Another important issue to be aware of when running a JeeNode at voltages under 3.3V, is that the MCP1702 voltage regulator will no longer be able to regulate the incoming voltage. It can only reduce the input voltage for regulation, so when there is no “headroom” left, the regulator will just pass whatever is left, minus a small “dropout” voltage difference. Hence its name LDO: Low-DropOut.
The problem is that all LDO regulators start consuming (i.e. wasting) more idle current in this situation. See this weblog post for the measured values – which can be substantial!
To avoid this, you should really disconnect the LDO altogether, or at least its ground pin.
A third aspect of running at lower voltages, is that you need to verify that all the parts of the circuit continue to work. This applies to sensors as well as to the RFM12B radio – which should only be operated between 2.2V and 3.8V.
Actually, some experiments a while back showed that the radio could work down to 1.85V, but I suspect that things like transmit power will be greatly reduced at such supply levels.

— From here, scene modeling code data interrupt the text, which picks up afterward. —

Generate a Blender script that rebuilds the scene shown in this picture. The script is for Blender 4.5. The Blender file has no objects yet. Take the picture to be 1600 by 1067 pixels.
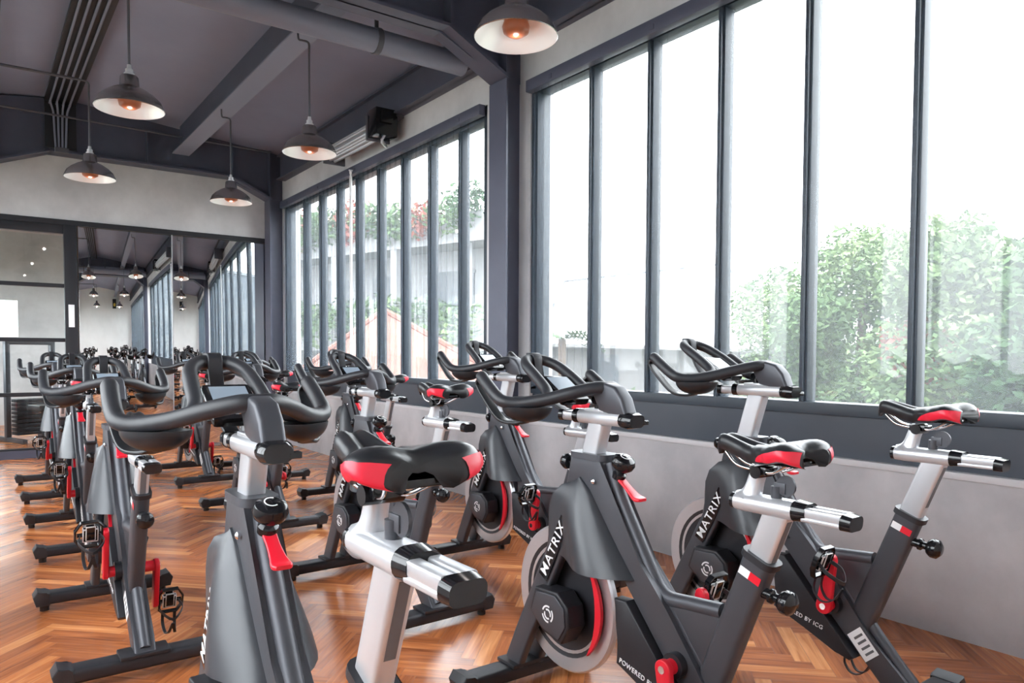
import bpy, bmesh, math, random
from mathutils import Vector, Matrix
random.seed(7)
sc = bpy.context.scene
C = sc.collection
R = math.radians

# ------------------------------------------------------------------ camera, sky, exposure
cam_d = bpy.data.cameras.new('camera'); cam = bpy.data.objects.new('camera', cam_d); C.objects.link(cam)
cam_d.sensor_width = 36.0; cam_d.lens = 36.0 * 1150 / 1600
cam_d.shift_y = 62 / 1600
cam_d.clip_start = 0.02
cam.location = (0, 0, 1.2)
cam.rotation_euler = (Matrix.Rotation(R(-36.1), 3, 'Z') @ Matrix.Rotation(R(90 - 2.1), 3, 'X') @ Matrix.Rotation(R(0.25), 3, 'Z')).to_euler()
sc.camera = cam
world = bpy.data.worlds.new('sky'); sc.world = world; world.use_nodes = True
bg = world.node_tree.nodes['Background']
bg.inputs['Color'].default_value = (0.93, 0.965, 1.0, 1); bg.inputs['Strength'].default_value = 4.2
sc.view_settings.view_transform = 'Standard'; sc.view_settings.look = 'None'
sc.view_settings.gamma = 1.0; sc.view_settings.use_curve_mapping = False
sc.view_settings.exposure = 1.35
sc.cycles.transparent_max_bounces = 32
sc.cycles.max_bounces = 10; sc.cycles.diffuse_bounces = 6; sc.cycles.glossy_bounces = 5
LAMP_FILL_W = 0.25

# ------------------------------------------------------------------ materials
def mat(name, col, rough=0.5, metal=0.0, **kw):
    m = bpy.data.materials.new(name); m.use_nodes = True
    nt = m.node_tree; b = nt.nodes['Principled BSDF']
    b.inputs['Base Color'].default_value = (*col, 1); b.inputs['Roughness'].default_value = rough
    b.inputs['Metallic'].default_value = metal
    for k, v in kw.items():
        b.inputs[k].default_value = v
    # gentle procedural unevenness of the surface
    n = nt.nodes.new('ShaderNodeTexNoise'); n.inputs['Scale'].default_value = 90
    tc = nt.nodes.new('ShaderNodeTexCoord'); nt.links.new(tc.outputs['Object'], n.inputs['Vector'])
    mr = nt.nodes.new('ShaderNodeMapRange'); mr.inputs['To Min'].default_value = max(0, rough - .03); mr.inputs['To Max'].default_value = min(1, rough + .03)
    nt.links.new(n.outputs['Fac'], mr.inputs['Value']); nt.links.new(mr.outputs['Result'], b.inputs['Roughness'])
    return m

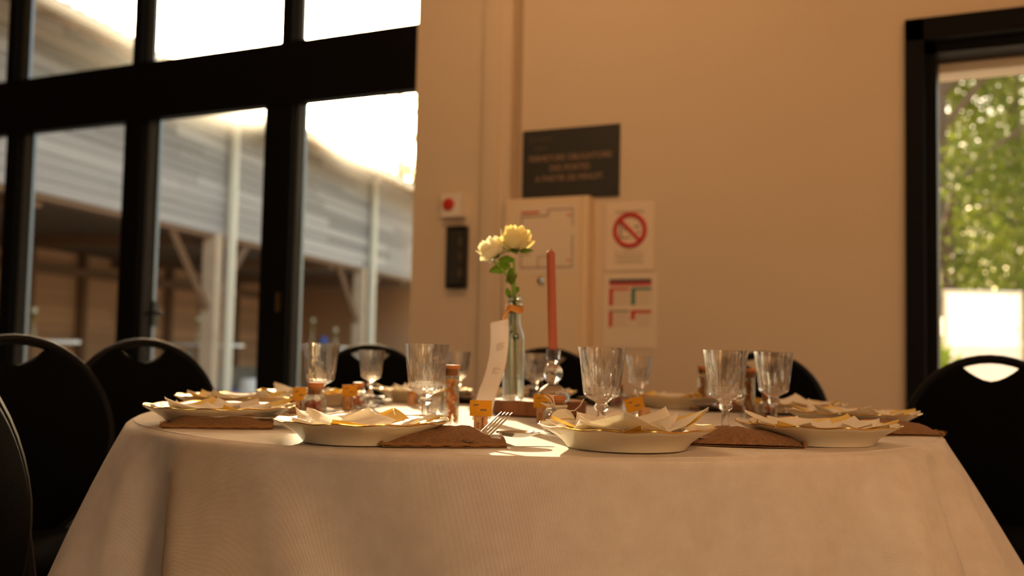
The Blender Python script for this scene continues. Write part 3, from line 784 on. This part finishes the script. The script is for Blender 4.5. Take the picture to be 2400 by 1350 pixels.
chair(-265, 1.22, -62, 'black banquet chair closest to the camera, only a dark edge showing')

# ------------------------------------------------------------------ place settings
def make_plate():
    r = empty('soup_plate')
    def wav(i, a, r_, z):
        k = max(0, (r_-.112)/.02); return (r_*(1+.012*k*math.cos(12*a)), z + .0012*k*math.cos(12*a))
    prof = [(0, .004), (.082, .004), (.084, 0), (.089, 0), (.092, .004), (.098, .011), (.108, .018), (.122, .0255), (.1318, .0310), (.1325, .0325), (.1312, .0325),
            (.118, .0285), (.106, .0225), (.096, .0130), (.088, .0095), (0, .0085)]
    MB().lathe(prof, 96, wav).build('plate_body', M_porc, r)
    rim = []
    for k in range(96):
        a = 2*math.pi*k/96; q = wav(0, a, .1322, .0322); rim.append((q[0]*math.cos(a), q[0]*math.sin(a), q[1]))
    MB().tube(rim, .0011, 6, True).build('gold_rim', M_gold, r)
    return r
def petal_sheet(rg, a, L, wd, lift, curl, base):
    c, s_ = math.cos(a), math.sin(a); ph = rg.random()*6
    def fn(u_, v_):
        y = (v_-.5)*2
        x = u_*L; half = wd*(.25+1.35*u_ if u_ < .55 else .9925*(1-u_)/.45+.02)
        z = base + lift*u_**1.5 + curl*y*y*.6 + .003*math.sin(u_*7+ph+y*2)
        X, Y = x, y*half
        return (X*c - Y*s_, X*s_ + Y*c, z)
    return fn
def make_napkin(seed, tall=1.0):
    rg = random.Random(seed)
    r = empty('flower_napkin')
    for layer, (n, L, wd, lift, curl, m, nm, off) in enumerate(((4, .126, .060, .0205, .001, M_nap_y, 'yellow_fold', .16), (4, .129, .066, .0225, -.002, M_nap, 'white_fold', 0),
                                               (4, .112, .056, .0215, -.002, M_nap, 'white_fold', .78), (4, .086, .050, .0200, -.004, M_nap, 'white_fold', .35))):
        for k in range(n):
            a = 2*math.pi*(k+rg.uniform(-.10, .10))/n + off + seed
            hi = rg.uniform(.75, 1.12) if rg.random() < .7 else rg.uniform(1.2, 1.6)
            b = MB().sheet(9, 6, petal_sheet(rg, a, L*rg.uniform(.92, 1.05), wd*rg.uniform(.85, 1.15), lift*tall*hi, curl*rg.uniform(.4, 1.8), .0112+.0020*layer), .0006)
            b.build(nm, m, r)
    return r
plate0 = make_plate()
naps = [make_napkin(1), make_napkin(2, 1.35), make_napkin(5)]
nap_used = [False]*3
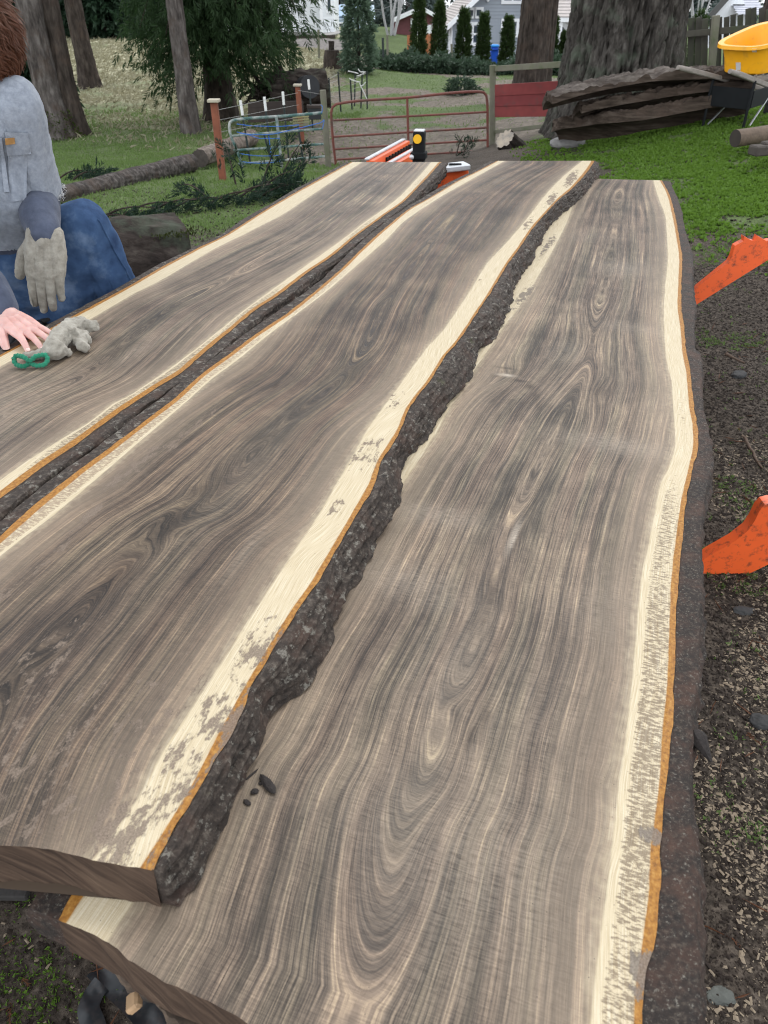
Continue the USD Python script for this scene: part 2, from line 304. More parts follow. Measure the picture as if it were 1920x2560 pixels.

Lastly, when the supply voltage is lowered, you need to keep some secondary effects in mind: the ADC will operate against a lower reference voltage as well, so its scale will change. One ADC step will be just under 3.3 mV when the supply is 3.3V, but this drops to under 2.0 mV per step with a 2.0V supply.
To summarise: yes, an ATmega/ATtiny can run at voltages below 3.3V, and even an entire JeeNode can, but you need to reduce the system clock by switching the pre-scaler to 2 or 4, and you need to make sure that all parts of your setup can handle these lower voltages.
When you say that everything has switched to CMOS I immediately recall dire warnings about needing to be careful with static electricity. Yet none of guides on this site make a really big point of it, wikipedia doesn’t mention it and I didn’t pay too much attention to it while soldering and everything worked out fine.
So is it that CMOS isn’t that senstive after all, and that you only need to worry about actual sparking, or is there something about the design of chips that’s changed over the years to make them less sensetive?
Hm, that’s a good question. My guess is that the problem has decreased by having ESD protection diodes on all chip pins nowadays. Indeed, I rarely worry about that nowadays, although I do have a static discharge mat on my workbench.
Difficult to generalise, but typically the more complex digital chips have enough die space to integrate in ESD diodes on most, if not all I/O pins. Where it gets tricky is the analogue world – an ESD diode may compromise performance too much (e.g. very low bias current op amp inputs) or with simple discretes (e.g. the gate insulation on a MOSFET is easily compromised).
A professional prototyping/assembly operation continues to use proper precautions (grounding mat, wrist strap, regular checking of all solder stations for earth leakage etc) since it is easier to retain good practice for the times it is important even if much of the time it isn’t.
Even here, faking is common. That black foam and those pretty pink parts bags are anti-static right? Hmmm – get your DVM out if you change supplier and check!